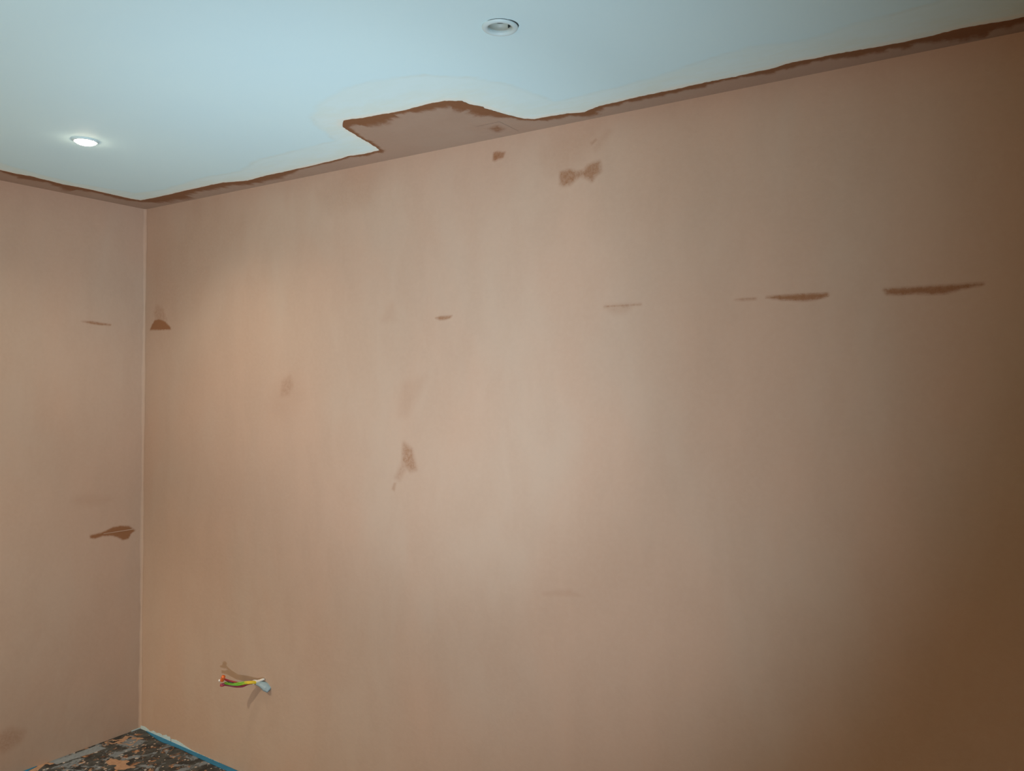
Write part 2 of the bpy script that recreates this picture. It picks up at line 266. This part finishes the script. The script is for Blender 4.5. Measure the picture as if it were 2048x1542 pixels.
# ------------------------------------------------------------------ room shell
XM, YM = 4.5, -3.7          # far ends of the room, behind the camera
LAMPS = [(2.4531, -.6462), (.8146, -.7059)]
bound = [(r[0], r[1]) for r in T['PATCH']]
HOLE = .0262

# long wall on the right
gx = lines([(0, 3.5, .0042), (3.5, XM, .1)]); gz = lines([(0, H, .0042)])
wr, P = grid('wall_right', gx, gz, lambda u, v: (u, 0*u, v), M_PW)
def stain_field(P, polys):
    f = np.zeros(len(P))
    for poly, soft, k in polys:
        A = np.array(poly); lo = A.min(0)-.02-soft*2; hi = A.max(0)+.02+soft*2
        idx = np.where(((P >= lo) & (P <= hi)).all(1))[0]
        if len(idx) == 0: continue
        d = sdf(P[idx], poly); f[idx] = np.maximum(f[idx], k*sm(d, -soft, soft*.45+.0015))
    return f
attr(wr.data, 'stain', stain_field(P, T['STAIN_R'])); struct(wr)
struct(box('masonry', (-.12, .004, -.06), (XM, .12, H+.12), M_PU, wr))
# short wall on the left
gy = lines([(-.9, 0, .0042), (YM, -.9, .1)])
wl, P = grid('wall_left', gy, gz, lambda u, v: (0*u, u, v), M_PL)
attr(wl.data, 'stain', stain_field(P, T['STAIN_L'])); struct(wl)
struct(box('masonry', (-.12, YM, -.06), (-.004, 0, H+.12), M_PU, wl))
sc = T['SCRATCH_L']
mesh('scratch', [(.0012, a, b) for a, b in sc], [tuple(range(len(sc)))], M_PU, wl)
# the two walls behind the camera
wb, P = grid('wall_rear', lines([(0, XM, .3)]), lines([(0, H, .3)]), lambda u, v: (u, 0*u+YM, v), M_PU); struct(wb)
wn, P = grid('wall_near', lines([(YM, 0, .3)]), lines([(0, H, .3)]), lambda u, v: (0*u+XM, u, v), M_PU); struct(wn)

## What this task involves
Your task is an exact transcription of all the data, minus the pictures.

## Response to the exercise
Write part 2 of the bpy script that recreates this picture. It picks up at line 266. This part finishes the script. The script is for Blender 4.5. Measure the picture as if it were 2048x1542 pixels.
# ------------------------------------------------------------------ room shell
XM, YM = 4.5, -3.7          # far ends of the room, behind the camera
LAMPS = [(2.4531, -.6462), (.8146, -.7059)]
bound = [(r[0], r[1]) for r in T['PATCH']]
HOLE = .0262

# long wall on the right
gx = lines([(0, 3.5, .0042), (3.5, XM, .1)]); gz = lines([(0, H, .0042)])
wr, P = grid('wall_right', gx, gz, lambda u, v: (u, 0*u, v), M_PW)
def stain_field(P, polys):
    f = np.zeros(len(P))
    for poly, soft, k in polys:
        A = np.array(poly); lo = A.min(0)-.02-soft*2; hi = A.max(0)+.02+soft*2
        idx = np.where(((P >= lo) & (P <= hi)).all(1))[0]
        if len(idx) == 0: continue
        d = sdf(P[idx], poly); f[idx] = np.maximum(f[idx], k*sm(d, -soft, soft*.45+.0015))
    return f
attr(wr.data, 'stain', stain_field(P, T['STAIN_R'])); struct(wr)
struct(box('masonry', (-.12, .004, -.06), (XM, .12, H+.12), M_PU, wr))
# short wall on the left
gy = lines([(-.9, 0, .0042), (YM, -.9, .1)])
wl, P = grid('wall_left', gy, gz, lambda u, v: (0*u, u, v), M_PL)
attr(wl.data, 'stain', stain_field(P, T['STAIN_L'])); struct(wl)
struct(box('masonry', (-.12, YM, -.06), (-.004, 0, H+.12), M_PU, wl))
sc = T['SCRATCH_L']
mesh('scratch', [(.0012, a, b) for a, b in sc], [tuple(range(len(sc)))], M_PU, wl)
# the two walls behind the camera
wb, P = grid('wall_rear', lines([(0, XM, .3)]), lines([(0, H, .3)]), lambda u, v: (u, 0*u+YM, v), M_PU); struct(wb)
wn, P = grid('wall_near', lines([(YM, 0, .3)]), lines([(0, H, .3)]), lambda u, v: (0*u+XM, u, v), M_PU); struct(wn)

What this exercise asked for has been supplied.